La Cour de cassation a confirmé que l’extradition d’un ressortissant étranger peut être autorisée même lorsque celui-ci encourt une peine de réclusion à perpétuité, dès lors que cette peine n’est pas manifestement disproportionnée. Cette décision précise les critères d’appréciation du caractère excessif d’une peine encourue à l’étranger, dans le respect des exigences de la Convention européenne des droits de l’homme.

Un contrôle au cas par cas de la gravité des faits

L’affaire concernait un ressortissant sud-coréen recherché pour des infractions économiques majeures portant sur plusieurs milliards de wons. Les juges d’instruction ont relevé que les faits reprochés, s’ils étaient commis en France, pourraient être qualifiés d’escroquerie, d’abus de confiance ou encore de délit d’initié. Ils ont estimé que la gravité intrinsèque des infractions et les montants financiers impliqués justifiaient que la peine de réclusion à perpétuité prévue par la loi coréenne ne puisse être qualifiée de manifestement disproportionnée.

Une appréciation stricte du droit européen

La défense invoquait l’article 3 de la Convention européenne des droits de l’homme pour contester l’extradition, estimant que les peines perpétuelles pour des faits économiques ne répondaient pas aux critères d’exception posés par la Cour européenne. La Cour de cassation rappelle cependant que le caractère manifestement disproportionné d’une peine doit s’apprécier strictement, et uniquement dans des cas très exceptionnels, selon la jurisprudence européenne (CEDH, Harkins et Edwards c/ Royaume-Uni).

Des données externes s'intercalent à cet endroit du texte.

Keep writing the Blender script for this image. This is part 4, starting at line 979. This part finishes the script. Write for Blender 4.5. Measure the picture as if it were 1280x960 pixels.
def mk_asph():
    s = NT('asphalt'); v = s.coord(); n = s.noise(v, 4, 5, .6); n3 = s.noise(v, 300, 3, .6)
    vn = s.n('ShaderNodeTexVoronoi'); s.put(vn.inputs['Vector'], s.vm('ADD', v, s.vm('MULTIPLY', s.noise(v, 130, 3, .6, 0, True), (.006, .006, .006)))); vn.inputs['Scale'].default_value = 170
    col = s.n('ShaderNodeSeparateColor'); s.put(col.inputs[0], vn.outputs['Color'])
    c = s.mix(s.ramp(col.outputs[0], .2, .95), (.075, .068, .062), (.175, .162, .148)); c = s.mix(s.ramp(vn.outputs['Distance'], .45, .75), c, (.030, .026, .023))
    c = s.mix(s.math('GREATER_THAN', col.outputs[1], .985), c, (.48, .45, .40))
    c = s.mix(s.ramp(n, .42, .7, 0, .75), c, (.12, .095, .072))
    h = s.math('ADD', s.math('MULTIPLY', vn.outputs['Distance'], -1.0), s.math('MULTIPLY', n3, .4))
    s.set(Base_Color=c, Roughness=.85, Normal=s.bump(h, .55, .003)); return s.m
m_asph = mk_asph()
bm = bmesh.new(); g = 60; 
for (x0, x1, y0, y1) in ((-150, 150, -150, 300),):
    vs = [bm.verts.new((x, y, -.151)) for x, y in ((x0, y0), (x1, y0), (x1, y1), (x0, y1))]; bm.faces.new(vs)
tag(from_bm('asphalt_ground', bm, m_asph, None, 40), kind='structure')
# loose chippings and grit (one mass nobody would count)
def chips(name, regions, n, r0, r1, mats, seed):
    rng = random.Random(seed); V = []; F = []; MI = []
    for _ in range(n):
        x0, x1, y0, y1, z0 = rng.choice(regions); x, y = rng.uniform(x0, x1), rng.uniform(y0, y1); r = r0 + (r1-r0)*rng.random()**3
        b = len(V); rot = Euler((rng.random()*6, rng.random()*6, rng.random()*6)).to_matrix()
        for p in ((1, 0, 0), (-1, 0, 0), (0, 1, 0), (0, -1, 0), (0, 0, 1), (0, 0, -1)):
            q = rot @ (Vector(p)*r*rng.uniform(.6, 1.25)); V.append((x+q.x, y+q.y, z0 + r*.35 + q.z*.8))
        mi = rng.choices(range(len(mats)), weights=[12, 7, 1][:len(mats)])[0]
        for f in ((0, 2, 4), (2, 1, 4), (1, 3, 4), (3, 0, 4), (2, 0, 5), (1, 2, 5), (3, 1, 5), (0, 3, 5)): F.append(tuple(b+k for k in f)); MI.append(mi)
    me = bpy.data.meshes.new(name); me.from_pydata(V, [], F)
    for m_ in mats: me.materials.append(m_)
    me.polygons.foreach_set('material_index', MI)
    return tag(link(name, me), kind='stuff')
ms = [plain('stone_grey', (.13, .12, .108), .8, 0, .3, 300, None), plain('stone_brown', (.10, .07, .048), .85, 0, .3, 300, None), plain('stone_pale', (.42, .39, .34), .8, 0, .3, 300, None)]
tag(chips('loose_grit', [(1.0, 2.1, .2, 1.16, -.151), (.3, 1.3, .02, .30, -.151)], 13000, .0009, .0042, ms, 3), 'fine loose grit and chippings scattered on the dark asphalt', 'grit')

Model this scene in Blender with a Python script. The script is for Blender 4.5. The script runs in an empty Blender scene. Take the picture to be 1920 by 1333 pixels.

La possibilité d’une libération conditionnelle comme critère déterminant

Un élément décisif a pesé dans l’appréciation des juges : la législation coréenne permet une libération conditionnelle après un tiers de la peine, ou après vingt ans en cas de perpétuité. Ce mécanisme garantit que la peine, bien que lourde, ne constitue pas une condamnation irréversible. La Cour de cassation a ainsi rejeté le pourvoi, soulignant que l’existence d’un régime d’aménagement de peine excluait tout risque de traitement inhumain ou dégradant au sens de la Convention.
 
Cette décision illustre l’équilibre délicat entre coopération judiciaire internationale et respect des droits fondamentaux. Elle confirme que la simple différence entre les systèmes répressifs ne suffit pas à bloquer une extradition. Seules des circonstances exceptionnelles, combinées à une absence de garantie procédurale ou pénale, peuvent justifier un refus. Une approche pragmatique qui conforte la légitimité des décisions souveraines dans le cadre de l’entraide pénale.